Negligent Hiring, Training, Supervision and Retention

A negligent hiring, training, supervision and retention claim requires that Plaintiffs show that 1) LAUSD know or should have known LAUSD coaches created a particular risk of harm, 2) that the harm that occurred was foreseeable, and 3) that LAUSD continued to employ said employees even after discovery their unfitness for their position.
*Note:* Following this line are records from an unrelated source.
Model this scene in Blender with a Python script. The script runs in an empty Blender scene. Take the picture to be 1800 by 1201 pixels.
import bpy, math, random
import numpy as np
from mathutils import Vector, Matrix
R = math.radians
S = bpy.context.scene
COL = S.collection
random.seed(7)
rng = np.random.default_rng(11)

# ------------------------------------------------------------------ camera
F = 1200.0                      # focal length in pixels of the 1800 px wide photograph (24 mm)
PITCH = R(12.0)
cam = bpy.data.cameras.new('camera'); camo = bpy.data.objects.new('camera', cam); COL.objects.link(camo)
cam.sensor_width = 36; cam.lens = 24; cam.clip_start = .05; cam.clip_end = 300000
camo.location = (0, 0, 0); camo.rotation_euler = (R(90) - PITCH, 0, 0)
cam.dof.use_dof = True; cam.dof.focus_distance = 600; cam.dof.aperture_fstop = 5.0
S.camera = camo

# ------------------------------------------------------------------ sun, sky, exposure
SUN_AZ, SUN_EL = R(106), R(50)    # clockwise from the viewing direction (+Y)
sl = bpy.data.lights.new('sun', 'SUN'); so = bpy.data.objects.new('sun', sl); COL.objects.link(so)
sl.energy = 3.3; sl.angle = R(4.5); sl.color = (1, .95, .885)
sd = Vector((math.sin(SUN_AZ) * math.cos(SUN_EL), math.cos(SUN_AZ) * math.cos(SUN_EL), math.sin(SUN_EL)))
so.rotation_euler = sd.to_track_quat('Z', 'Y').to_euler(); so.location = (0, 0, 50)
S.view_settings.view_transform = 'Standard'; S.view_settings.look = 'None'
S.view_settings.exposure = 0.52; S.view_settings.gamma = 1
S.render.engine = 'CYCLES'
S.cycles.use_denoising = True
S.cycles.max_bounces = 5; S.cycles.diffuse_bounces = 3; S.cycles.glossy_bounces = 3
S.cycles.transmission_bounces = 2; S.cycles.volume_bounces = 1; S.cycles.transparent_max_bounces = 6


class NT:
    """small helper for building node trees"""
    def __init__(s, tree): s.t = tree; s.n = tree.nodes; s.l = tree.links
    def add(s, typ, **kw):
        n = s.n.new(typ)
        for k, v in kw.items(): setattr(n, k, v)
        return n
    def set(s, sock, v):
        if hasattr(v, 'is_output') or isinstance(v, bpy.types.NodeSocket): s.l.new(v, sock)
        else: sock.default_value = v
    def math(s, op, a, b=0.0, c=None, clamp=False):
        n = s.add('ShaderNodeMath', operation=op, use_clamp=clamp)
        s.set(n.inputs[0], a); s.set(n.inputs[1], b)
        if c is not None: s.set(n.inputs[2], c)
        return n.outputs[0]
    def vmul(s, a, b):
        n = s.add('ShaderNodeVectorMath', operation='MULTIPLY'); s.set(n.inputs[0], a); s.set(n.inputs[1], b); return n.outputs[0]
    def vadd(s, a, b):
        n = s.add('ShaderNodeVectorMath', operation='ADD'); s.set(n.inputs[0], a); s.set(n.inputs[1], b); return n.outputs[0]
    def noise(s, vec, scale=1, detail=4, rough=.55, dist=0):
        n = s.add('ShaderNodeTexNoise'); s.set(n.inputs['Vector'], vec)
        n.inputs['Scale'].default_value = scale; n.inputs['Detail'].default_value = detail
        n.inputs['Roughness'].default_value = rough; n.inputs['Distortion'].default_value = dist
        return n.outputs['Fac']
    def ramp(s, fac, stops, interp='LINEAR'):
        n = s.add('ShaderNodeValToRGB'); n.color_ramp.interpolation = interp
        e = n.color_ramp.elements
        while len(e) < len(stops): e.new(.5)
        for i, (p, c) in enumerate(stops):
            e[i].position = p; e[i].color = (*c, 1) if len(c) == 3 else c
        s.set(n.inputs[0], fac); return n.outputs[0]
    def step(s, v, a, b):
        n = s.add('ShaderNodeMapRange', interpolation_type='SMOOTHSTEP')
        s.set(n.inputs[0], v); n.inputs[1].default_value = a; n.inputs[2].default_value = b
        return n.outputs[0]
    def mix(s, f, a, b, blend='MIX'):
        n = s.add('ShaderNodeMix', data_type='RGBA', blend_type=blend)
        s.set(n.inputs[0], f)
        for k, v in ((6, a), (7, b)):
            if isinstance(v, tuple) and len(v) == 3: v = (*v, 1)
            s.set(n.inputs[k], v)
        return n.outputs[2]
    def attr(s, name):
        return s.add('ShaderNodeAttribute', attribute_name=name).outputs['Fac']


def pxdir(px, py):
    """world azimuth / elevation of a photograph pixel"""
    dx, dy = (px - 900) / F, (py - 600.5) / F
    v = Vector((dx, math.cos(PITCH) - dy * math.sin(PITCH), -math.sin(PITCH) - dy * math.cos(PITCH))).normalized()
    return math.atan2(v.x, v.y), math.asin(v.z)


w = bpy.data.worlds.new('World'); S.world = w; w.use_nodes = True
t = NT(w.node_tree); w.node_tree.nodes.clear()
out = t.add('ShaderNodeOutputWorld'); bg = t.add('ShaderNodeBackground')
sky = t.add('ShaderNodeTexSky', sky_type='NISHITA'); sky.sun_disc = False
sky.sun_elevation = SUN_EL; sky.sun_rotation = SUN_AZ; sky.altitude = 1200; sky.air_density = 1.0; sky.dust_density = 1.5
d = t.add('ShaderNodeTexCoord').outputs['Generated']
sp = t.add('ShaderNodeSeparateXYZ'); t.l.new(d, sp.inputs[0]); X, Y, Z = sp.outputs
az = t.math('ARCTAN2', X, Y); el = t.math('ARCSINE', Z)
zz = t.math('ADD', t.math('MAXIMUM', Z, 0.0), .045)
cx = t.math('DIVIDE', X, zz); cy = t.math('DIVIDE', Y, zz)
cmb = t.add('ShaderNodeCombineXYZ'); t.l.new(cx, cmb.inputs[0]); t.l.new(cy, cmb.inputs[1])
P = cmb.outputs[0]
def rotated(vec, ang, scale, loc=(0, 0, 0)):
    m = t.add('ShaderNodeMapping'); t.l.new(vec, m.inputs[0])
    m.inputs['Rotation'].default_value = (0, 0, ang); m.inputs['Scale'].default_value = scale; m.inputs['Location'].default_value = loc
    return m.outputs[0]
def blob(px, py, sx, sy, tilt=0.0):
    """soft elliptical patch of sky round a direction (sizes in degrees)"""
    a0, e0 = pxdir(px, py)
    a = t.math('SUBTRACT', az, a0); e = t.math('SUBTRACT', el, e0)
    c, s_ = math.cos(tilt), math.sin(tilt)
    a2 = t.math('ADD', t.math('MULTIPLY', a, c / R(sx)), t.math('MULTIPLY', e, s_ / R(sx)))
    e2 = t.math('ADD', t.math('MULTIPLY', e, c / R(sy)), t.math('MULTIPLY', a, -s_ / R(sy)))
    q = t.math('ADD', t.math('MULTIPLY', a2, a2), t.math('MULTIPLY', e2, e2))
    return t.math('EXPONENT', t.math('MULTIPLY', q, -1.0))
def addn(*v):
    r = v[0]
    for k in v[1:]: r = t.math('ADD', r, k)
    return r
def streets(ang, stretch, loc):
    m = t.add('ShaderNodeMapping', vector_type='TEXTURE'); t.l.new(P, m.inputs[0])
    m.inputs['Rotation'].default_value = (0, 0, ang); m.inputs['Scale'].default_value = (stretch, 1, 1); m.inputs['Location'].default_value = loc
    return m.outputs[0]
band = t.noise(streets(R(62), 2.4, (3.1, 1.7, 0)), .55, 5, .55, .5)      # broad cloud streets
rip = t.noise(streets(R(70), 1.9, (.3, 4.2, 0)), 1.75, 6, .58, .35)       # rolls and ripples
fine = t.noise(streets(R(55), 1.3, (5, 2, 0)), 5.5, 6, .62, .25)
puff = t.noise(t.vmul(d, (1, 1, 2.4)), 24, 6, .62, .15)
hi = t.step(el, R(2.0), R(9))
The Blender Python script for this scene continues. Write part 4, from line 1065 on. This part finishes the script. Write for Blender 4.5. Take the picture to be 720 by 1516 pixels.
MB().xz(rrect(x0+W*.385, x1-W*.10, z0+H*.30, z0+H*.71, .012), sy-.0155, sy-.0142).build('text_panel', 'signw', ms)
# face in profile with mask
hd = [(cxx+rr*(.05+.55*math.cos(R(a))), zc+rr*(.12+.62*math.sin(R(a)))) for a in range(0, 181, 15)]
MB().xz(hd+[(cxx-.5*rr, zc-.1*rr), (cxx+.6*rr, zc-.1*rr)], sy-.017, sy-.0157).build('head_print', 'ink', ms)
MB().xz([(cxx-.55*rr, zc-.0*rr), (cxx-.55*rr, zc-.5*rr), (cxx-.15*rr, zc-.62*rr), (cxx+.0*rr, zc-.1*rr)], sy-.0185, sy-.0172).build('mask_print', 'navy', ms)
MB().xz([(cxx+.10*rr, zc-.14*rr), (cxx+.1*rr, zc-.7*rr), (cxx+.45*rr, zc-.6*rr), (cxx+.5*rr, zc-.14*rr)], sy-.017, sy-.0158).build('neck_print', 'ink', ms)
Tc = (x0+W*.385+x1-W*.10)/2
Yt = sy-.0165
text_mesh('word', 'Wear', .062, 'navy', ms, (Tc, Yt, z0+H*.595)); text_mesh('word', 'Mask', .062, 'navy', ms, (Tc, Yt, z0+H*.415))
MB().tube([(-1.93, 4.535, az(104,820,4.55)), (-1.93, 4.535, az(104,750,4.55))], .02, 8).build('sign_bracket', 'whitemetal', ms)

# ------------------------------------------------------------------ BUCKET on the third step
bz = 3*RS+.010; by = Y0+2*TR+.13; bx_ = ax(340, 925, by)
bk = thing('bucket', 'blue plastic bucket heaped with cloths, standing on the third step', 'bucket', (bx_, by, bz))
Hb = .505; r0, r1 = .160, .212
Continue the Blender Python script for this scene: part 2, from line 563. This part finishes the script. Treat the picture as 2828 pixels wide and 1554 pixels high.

As established above, the harm that occurred was not foreseeable; it was not foreseeable that a student with no previous record of violent acts would suddenly attack another student following a basketball game he won. In addition, there is no indication that LAUSD knew or should have known either coach presented a particular risk of harm. Both have worked as basketball coaches for years prior and have completed the trainings required to coach high school basketball.  They taught their players, including Thomas, to not punch back if they are struck first. They also told players that if they fail to comply with sportsman like behavior, they could face suspension or ejection from the team. (SS 55.) The coaches took the appropriate steps to try and diffuse the situation, ensure other students were not also put at risk and to punish Thomas by removing him from the team, following the incident. LAUSD has met its’ burden.

Plaintiff provided no evidence that indicated that either coach was negligently hired, trained supervised or retained. The only evidence offered was that this would not have occurred had the coaches provided proper instruction to the players, which is a conclusory argument without merit.

Based on the above, the Court grants summary judgment.

 

CONCLUSION

Defendant Los Angeles Unified School District’s Motion for Summary Judgment is GRANTED.

            Moving party is ordered to give notice of this ruling.

Moving Party is ordered to file the proof of service of this ruling with the Court within five days.

The parties are directed to the header of this tentative ruling for further instructions.